“It had to be about music this season,” said Olivier Rousteing, who was thinking about the deaths of so many pop greats in 2016. While he may have been thinking about George Michael, Prince and David Bowie, he looked instead to Eighties rock ‘n’ roll and the heavy metal bands Bon Jovi or Guns ‘n’ Roses for this polished, high-energy collection that glittered as brightly — and sometime blindingly — as a treasure chest.
He married classic streetwear with luxury sizzle in a collection he said was all about “camouflage meets couture,” sending out olive cotton jackets and black tops encrusted with gold filigree and embellishment in the shape of flying birds or roaring, fanged tigers, images inspired by fan T-shirts. The show crescendoed with dresses that were iced with shiny faux gems and eye-popping tunic tops — jazzed up versions of what the most decadent Roman emperor would have worn.
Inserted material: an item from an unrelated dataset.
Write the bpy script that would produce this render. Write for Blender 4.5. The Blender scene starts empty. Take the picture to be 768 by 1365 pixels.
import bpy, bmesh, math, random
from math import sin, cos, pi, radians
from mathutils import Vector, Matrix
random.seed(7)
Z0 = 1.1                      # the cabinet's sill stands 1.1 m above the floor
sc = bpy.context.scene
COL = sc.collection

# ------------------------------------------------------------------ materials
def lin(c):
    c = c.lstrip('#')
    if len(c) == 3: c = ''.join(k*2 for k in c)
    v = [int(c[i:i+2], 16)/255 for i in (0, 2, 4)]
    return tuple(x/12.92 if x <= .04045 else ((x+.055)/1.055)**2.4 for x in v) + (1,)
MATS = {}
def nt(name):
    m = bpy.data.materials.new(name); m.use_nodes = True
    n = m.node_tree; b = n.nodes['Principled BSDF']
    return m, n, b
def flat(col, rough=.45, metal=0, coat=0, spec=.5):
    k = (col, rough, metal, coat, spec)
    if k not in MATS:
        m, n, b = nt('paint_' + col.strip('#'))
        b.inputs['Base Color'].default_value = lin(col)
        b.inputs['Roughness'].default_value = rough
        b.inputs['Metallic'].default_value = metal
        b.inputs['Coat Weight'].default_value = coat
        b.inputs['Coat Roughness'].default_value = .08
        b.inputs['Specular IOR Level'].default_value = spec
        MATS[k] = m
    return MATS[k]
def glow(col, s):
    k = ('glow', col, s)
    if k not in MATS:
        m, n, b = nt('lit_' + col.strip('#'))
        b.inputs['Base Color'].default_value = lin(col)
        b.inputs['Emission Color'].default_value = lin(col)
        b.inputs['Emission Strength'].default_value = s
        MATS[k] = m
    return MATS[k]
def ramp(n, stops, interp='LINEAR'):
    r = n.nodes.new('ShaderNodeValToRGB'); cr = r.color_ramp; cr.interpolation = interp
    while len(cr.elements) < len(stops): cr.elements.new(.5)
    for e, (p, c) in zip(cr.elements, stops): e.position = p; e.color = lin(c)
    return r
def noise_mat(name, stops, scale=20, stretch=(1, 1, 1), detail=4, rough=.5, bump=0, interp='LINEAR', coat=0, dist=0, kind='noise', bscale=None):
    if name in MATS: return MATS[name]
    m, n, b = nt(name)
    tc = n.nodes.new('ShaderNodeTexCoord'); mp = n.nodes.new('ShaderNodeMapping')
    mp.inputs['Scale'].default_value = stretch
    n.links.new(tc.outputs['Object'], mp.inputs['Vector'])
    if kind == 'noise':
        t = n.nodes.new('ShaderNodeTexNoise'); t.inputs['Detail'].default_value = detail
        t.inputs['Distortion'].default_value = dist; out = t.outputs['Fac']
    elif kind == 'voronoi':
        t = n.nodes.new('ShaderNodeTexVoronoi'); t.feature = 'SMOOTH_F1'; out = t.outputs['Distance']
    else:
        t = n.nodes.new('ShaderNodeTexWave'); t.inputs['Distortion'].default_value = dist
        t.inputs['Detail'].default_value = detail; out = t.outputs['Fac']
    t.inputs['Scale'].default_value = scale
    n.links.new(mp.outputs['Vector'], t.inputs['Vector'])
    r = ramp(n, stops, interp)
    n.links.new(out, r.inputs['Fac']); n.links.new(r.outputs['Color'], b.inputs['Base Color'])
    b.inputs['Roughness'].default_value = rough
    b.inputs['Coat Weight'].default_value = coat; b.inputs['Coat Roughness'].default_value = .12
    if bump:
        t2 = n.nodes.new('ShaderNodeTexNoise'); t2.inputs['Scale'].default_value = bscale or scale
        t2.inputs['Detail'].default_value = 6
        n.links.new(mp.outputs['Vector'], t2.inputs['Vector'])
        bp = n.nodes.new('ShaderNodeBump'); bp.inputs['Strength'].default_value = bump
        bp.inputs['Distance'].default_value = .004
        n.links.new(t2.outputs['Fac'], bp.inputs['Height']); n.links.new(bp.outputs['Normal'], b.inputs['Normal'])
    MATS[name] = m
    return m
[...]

But there was a quieter side to this collection. “I go from maximal to minimal, crazy to clean,” said the designer backstage before the show. The minimal bits included chunky ribbed knits — a major trend this season — in olive or black. They came as long, thick scarves, fringed shawls, pullovers and trousers.
Rousteing — a man whose designs shout from the rooftops of Paris — found it hard to resist turning up the volume on those knitted silhouettes too. After parading all the monochrome neutrals, he slipped a languid gold knit track suit with a filigree bird embellishment into the mix.
Even his new bags dripped with bits of gold. Rousteing introduced 200 accessories this season, including a lineup of shoes and supple leather bags with shiny hardware inspired by gold couture threads and a coin he found in Pierre Balmain’s archives, a gift from a Norwegian journalist. “I’m always looking in those archives,” said Rousteing.
The overall result was pure excess and screamed as loud as any anthem — but Rousteing clearly knows his audience. And who ever said rockers were understated?